Each of us have complete control over how much we let our facebook friends or really anyone in the world view our lives. We share. We over share. But it's up to each individual to decide what is appropriate to give to the masses when they hit post/publish.
But for me...
I hope I am being real. Being honest. That no matter how little or many posts I share, I hope I am sharing the real me. I hope when I look back over my timeline or in my archives I can remember life as it really was. Not perfect. Not awful. But really hard. And really awesome.
So for today, here's my real life.
Real life is that my children are still not dressed.

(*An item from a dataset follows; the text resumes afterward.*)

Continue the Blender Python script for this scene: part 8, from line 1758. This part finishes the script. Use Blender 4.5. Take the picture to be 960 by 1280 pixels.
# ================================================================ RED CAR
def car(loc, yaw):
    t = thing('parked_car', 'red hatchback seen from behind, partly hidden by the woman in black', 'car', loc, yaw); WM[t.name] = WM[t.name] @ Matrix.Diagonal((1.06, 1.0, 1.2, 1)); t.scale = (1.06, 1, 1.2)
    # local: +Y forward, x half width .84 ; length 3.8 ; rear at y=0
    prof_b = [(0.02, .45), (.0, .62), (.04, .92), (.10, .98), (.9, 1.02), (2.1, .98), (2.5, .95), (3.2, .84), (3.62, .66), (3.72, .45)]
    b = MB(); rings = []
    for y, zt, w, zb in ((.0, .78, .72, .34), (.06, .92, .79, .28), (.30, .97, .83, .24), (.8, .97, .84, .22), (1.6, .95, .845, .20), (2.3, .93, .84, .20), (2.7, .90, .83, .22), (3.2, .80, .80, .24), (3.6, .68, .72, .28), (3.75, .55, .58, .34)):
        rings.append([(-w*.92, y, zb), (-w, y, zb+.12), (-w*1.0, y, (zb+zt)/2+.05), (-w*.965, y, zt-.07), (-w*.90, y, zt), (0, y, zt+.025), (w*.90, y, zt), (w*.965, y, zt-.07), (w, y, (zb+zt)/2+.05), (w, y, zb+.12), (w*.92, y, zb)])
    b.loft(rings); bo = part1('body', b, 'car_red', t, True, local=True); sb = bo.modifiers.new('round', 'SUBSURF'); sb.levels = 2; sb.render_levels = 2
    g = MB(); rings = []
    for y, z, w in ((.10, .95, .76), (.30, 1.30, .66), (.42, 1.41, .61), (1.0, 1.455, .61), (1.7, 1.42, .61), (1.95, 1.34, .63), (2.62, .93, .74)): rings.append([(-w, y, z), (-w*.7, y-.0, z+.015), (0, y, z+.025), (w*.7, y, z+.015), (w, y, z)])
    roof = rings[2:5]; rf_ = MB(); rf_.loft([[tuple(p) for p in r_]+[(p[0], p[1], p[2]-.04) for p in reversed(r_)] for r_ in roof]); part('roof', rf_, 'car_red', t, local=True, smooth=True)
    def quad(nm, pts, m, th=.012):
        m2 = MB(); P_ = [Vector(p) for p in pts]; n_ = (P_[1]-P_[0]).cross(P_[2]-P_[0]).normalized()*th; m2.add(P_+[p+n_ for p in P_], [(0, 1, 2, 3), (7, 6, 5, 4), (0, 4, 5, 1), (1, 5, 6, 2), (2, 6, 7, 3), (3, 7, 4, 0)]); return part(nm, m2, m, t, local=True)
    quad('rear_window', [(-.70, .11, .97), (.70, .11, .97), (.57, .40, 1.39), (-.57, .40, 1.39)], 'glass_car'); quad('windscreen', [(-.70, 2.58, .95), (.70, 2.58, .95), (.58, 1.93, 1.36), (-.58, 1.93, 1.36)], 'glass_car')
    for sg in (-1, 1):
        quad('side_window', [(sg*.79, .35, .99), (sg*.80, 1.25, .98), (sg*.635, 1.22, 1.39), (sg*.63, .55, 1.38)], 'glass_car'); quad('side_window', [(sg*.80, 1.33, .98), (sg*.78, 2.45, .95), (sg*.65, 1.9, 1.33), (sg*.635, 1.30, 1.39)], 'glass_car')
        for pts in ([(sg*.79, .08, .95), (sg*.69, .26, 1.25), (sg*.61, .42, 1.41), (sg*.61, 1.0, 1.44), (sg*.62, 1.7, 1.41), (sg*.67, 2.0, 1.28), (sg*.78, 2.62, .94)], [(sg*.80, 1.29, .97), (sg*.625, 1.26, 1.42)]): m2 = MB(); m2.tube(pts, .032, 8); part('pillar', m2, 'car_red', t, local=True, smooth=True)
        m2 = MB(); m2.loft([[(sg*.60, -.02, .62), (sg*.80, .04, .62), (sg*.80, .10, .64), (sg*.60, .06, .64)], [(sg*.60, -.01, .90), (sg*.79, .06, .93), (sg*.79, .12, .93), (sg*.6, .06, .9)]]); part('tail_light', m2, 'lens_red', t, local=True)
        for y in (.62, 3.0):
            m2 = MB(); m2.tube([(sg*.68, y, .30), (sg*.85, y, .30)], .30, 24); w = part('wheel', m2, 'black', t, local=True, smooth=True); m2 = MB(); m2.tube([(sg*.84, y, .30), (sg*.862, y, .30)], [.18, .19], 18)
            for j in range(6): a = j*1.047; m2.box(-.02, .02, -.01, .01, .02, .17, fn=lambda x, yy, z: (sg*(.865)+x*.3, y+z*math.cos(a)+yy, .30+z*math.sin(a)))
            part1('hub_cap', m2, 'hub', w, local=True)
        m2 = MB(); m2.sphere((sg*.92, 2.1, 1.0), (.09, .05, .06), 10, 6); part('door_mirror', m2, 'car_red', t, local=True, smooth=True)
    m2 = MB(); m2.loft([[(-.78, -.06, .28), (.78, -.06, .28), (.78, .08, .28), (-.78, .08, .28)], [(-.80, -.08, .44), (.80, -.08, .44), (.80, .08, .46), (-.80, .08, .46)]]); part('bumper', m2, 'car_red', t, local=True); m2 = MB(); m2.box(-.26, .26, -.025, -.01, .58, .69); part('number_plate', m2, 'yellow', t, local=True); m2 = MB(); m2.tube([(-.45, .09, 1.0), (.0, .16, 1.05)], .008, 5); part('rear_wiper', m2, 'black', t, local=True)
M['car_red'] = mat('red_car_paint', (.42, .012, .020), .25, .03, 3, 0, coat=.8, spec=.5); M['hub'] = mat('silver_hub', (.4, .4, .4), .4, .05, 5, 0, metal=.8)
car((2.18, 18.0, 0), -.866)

Real life is the breakfast of English muffins on the floor uneaten 2 hours later (see right side).
Real life is that Kendyl is shredding up her coloring book with one of Nathan's tools.
Real life is that I have no idea why, and I don't really care because I got to clean my kitchen.
Real life is the Cherrios that are scattered throughout half of my room.
Real life is that they've been their for 2 days.
Real life is that my kitchen is clean and smelling of bleach.
Real life is sometimes looking like the person in the background of this photo.
Real life is Josie jumping on the couch even though I've put her in timeout a million times.
Real life is the sparkly purple nail polish I found on my toilet this morning.
Real life is letting my kids destroy our balcony just so we could talk to the missionaries when they came for dinner.
Real life is that it still looks that way a week later.
Real life is this.
And this.
And if I had my phone around after Kendyl pulled Josie's hair I might have posted that too.
Because this is my real life.
And when I look back years later I want to remember what life was really like.
The big decisions and scary moves.
The drudgery that comes each day. Loading and RELOADING dishwashers, washing machines, and car seats.
The messes.
The mistakes.
Finally figuring out what worked.
Feeling lonely and depressed.
Feeling beautiful and happy.
The little successes.
The big failures.
Bad hair days.
Bad mom days.
Ever-evolving relationships.
The yelling.
The smiles.
Feeling completely overwhelmed.
Feeling so good about what I did.
I hope because of what I shared I will remember what I survived: Real Life.
And even more, I hope I learn to thrive. Not despite real life.
But really, truly because of it.
The end.
Publish.








3 comments:
well said, well shown. and thanks for never showing us your placenta.
Awesome post!! THANK YOU SO MUCH FOR SHARING!!
True dat. :) So glad you posted this! I think you put into words what so many of us go through and feel.